Requirements:
Reproduce the records below exactly as given.

Scripts that build scenes:

┄┄┄┄┄┄┄┄┄┄┄┄┄┄┄┄┄┄┄┄

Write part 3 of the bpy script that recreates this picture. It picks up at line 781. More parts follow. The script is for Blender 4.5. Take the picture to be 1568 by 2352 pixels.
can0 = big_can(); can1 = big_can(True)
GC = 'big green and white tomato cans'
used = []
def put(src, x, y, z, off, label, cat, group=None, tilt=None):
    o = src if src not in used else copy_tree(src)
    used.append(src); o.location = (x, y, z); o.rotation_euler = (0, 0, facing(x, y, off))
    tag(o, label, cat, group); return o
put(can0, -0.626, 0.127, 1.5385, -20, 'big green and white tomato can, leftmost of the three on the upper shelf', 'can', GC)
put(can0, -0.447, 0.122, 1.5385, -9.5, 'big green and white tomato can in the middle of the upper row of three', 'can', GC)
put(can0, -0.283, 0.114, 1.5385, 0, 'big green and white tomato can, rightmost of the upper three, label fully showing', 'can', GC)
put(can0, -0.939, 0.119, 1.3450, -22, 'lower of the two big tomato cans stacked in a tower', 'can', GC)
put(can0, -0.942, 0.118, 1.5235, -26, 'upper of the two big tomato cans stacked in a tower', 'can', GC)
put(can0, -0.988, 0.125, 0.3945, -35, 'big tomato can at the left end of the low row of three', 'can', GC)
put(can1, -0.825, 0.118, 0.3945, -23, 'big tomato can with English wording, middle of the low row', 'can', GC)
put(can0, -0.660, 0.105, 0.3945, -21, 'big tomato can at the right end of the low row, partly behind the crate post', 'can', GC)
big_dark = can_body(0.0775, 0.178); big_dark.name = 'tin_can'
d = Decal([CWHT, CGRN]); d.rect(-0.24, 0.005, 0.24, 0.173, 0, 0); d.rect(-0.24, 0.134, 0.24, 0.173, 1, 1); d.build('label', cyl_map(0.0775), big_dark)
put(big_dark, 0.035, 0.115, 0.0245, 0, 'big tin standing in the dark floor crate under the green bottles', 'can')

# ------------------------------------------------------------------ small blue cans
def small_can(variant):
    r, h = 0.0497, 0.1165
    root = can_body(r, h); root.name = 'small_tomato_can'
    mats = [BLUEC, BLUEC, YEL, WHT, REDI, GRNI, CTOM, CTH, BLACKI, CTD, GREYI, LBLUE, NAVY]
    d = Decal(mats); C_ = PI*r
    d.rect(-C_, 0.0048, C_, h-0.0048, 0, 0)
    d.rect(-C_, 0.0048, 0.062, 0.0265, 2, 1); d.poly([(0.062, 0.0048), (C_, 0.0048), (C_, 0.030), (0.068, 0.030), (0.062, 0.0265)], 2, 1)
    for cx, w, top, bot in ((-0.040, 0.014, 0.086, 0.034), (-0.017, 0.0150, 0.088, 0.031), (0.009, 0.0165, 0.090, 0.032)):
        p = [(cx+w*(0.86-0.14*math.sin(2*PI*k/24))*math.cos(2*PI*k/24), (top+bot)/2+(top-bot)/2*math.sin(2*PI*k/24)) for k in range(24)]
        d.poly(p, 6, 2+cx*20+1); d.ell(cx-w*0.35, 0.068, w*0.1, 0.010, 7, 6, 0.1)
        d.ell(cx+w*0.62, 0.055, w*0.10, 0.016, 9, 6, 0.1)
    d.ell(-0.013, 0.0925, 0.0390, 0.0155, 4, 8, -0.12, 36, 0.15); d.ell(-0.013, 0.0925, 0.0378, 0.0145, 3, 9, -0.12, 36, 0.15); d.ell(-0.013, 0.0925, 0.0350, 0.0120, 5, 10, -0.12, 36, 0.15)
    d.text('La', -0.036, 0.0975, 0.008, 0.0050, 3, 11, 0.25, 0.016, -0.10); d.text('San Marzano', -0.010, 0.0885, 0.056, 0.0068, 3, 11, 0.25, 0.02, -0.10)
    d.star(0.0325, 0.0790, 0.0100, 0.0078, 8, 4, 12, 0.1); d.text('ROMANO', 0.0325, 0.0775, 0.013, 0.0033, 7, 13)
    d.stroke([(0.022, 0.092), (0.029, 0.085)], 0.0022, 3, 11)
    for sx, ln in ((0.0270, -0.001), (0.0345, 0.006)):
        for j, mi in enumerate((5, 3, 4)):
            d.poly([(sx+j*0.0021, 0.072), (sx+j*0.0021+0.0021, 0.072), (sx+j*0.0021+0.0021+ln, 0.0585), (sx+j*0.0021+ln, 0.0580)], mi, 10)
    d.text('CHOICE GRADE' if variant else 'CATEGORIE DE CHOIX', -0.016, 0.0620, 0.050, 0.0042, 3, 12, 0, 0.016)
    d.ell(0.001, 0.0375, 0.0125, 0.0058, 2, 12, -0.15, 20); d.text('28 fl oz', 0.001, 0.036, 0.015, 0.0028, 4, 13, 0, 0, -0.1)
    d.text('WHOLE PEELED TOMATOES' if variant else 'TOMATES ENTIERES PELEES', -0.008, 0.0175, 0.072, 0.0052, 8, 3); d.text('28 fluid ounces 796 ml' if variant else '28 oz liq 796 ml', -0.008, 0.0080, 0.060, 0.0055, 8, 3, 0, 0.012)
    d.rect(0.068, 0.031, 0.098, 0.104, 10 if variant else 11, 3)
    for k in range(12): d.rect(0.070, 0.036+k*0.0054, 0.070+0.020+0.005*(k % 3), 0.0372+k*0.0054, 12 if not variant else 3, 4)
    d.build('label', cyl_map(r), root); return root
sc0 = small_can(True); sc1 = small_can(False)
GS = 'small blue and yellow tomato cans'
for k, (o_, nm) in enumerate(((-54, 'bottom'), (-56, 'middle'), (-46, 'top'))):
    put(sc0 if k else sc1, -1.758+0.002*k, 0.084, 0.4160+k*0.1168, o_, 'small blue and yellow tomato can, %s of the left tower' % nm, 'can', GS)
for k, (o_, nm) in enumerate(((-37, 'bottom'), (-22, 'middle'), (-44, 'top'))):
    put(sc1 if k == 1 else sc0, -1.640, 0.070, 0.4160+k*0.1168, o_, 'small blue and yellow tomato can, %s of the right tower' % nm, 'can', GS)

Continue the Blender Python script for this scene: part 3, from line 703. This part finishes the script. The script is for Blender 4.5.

┄┄┄┄┄┄┄┄┄┄┄┄┄┄┄┄┄┄┄┄

Answer to the task:
Write part 3 of the bpy script that recreates this picture. It picks up at line 781. More parts follow. The script is for Blender 4.5. Take the picture to be 1568 by 2352 pixels.
can0 = big_can(); can1 = big_can(True)
GC = 'big green and white tomato cans'
used = []
def put(src, x, y, z, off, label, cat, group=None, tilt=None):
    o = src if src not in used else copy_tree(src)
    used.append(src); o.location = (x, y, z); o.rotation_euler = (0, 0, facing(x, y, off))
    tag(o, label, cat, group); return o
put(can0, -0.626, 0.127, 1.5385, -20, 'big green and white tomato can, leftmost of the three on the upper shelf', 'can', GC)
put(can0, -0.447, 0.122, 1.5385, -9.5, 'big green and white tomato can in the middle of the upper row of three', 'can', GC)
put(can0, -0.283, 0.114, 1.5385, 0, 'big green and white tomato can, rightmost of the upper three, label fully showing', 'can', GC)
put(can0, -0.939, 0.119, 1.3450, -22, 'lower of the two big tomato cans stacked in a tower', 'can', GC)
put(can0, -0.942, 0.118, 1.5235, -26, 'upper of the two big tomato cans stacked in a tower', 'can', GC)
put(can0, -0.988, 0.125, 0.3945, -35, 'big tomato can at the left end of the low row of three', 'can', GC)
put(can1, -0.825, 0.118, 0.3945, -23, 'big tomato can with English wording, middle of the low row', 'can', GC)
put(can0, -0.660, 0.105, 0.3945, -21, 'big tomato can at the right end of the low row, partly behind the crate post', 'can', GC)
big_dark = can_body(0.0775, 0.178); big_dark.name = 'tin_can'
d = Decal([CWHT, CGRN]); d.rect(-0.24, 0.005, 0.24, 0.173, 0, 0); d.rect(-0.24, 0.134, 0.24, 0.173, 1, 1); d.build('label', cyl_map(0.0775), big_dark)
put(big_dark, 0.035, 0.115, 0.0245, 0, 'big tin standing in the dark floor crate under the green bottles', 'can')

# ------------------------------------------------------------------ small blue cans
def small_can(variant):
    r, h = 0.0497, 0.1165
    root = can_body(r, h); root.name = 'small_tomato_can'
    mats = [BLUEC, BLUEC, YEL, WHT, REDI, GRNI, CTOM, CTH, BLACKI, CTD, GREYI, LBLUE, NAVY]
    d = Decal(mats); C_ = PI*r
    d.rect(-C_, 0.0048, C_, h-0.0048, 0, 0)
    d.rect(-C_, 0.0048, 0.062, 0.0265, 2, 1); d.poly([(0.062, 0.0048), (C_, 0.0048), (C_, 0.030), (0.068, 0.030), (0.062, 0.0265)], 2, 1)
    for cx, w, top, bot in ((-0.040, 0.014, 0.086, 0.034), (-0.017, 0.0150, 0.088, 0.031), (0.009, 0.0165, 0.090, 0.032)):
        p = [(cx+w*(0.86-0.14*math.sin(2*PI*k/24))*math.cos(2*PI*k/24), (top+bot)/2+(top-bot)/2*math.sin(2*PI*k/24)) for k in range(24)]
        d.poly(p, 6, 2+cx*20+1); d.ell(cx-w*0.35, 0.068, w*0.1, 0.010, 7, 6, 0.1)
        d.ell(cx+w*0.62, 0.055, w*0.10, 0.016, 9, 6, 0.1)
    d.ell(-0.013, 0.0925, 0.0390, 0.0155, 4, 8, -0.12, 36, 0.15); d.ell(-0.013, 0.0925, 0.0378, 0.0145, 3, 9, -0.12, 36, 0.15); d.ell(-0.013, 0.0925, 0.0350, 0.0120, 5, 10, -0.12, 36, 0.15)
    d.text('La', -0.036, 0.0975, 0.008, 0.0050, 3, 11, 0.25, 0.016, -0.10); d.text('San Marzano', -0.010, 0.0885, 0.056, 0.0068, 3, 11, 0.25, 0.02, -0.10)
    d.star(0.0325, 0.0790, 0.0100, 0.0078, 8, 4, 12, 0.1); d.text('ROMANO', 0.0325, 0.0775, 0.013, 0.0033, 7, 13)
    d.stroke([(0.022, 0.092), (0.029, 0.085)], 0.0022, 3, 11)
    for sx, ln in ((0.0270, -0.001), (0.0345, 0.006)):
        for j, mi in enumerate((5, 3, 4)):
            d.poly([(sx+j*0.0021, 0.072), (sx+j*0.0021+0.0021, 0.072), (sx+j*0.0021+0.0021+ln, 0.0585), (sx+j*0.0021+ln, 0.0580)], mi, 10)
    d.text('CHOICE GRADE' if variant else 'CATEGORIE DE CHOIX', -0.016, 0.0620, 0.050, 0.0042, 3, 12, 0, 0.016)
    d.ell(0.001, 0.0375, 0.0125, 0.0058, 2, 12, -0.15, 20); d.text('28 fl oz', 0.001, 0.036, 0.015, 0.0028, 4, 13, 0, 0, -0.1)
    d.text('WHOLE PEELED TOMATOES' if variant else 'TOMATES ENTIERES PELEES', -0.008, 0.0175, 0.072, 0.0052, 8, 3); d.text('28 fluid ounces 796 ml' if variant else '28 oz liq 796 ml', -0.008, 0.0080, 0.060, 0.0055, 8, 3, 0, 0.012)
    d.rect(0.068, 0.031, 0.098, 0.104, 10 if variant else 11, 3)
    for k in range(12): d.rect(0.070, 0.036+k*0.0054, 0.070+0.020+0.005*(k % 3), 0.0372+k*0.0054, 12 if not variant else 3, 4)
    d.build('label', cyl_map(r), root); return root
sc0 = small_can(True); sc1 = small_can(False)
GS = 'small blue and yellow tomato cans'
for k, (o_, nm) in enumerate(((-54, 'bottom'), (-56, 'middle'), (-46, 'top'))):
    put(sc0 if k else sc1, -1.758+0.002*k, 0.084, 0.4160+k*0.1168, o_, 'small blue and yellow tomato can, %s of the left tower' % nm, 'can', GS)
for k, (o_, nm) in enumerate(((-37, 'bottom'), (-22, 'middle'), (-44, 'top'))):
    put(sc1 if k == 1 else sc0, -1.640, 0.070, 0.4160+k*0.1168, o_, 'small blue and yellow tomato can, %s of the right tower' % nm, 'can', GS)

Continue the Blender Python script for this scene: part 3, from line 703. This part finishes the script. The script is for Blender 4.5.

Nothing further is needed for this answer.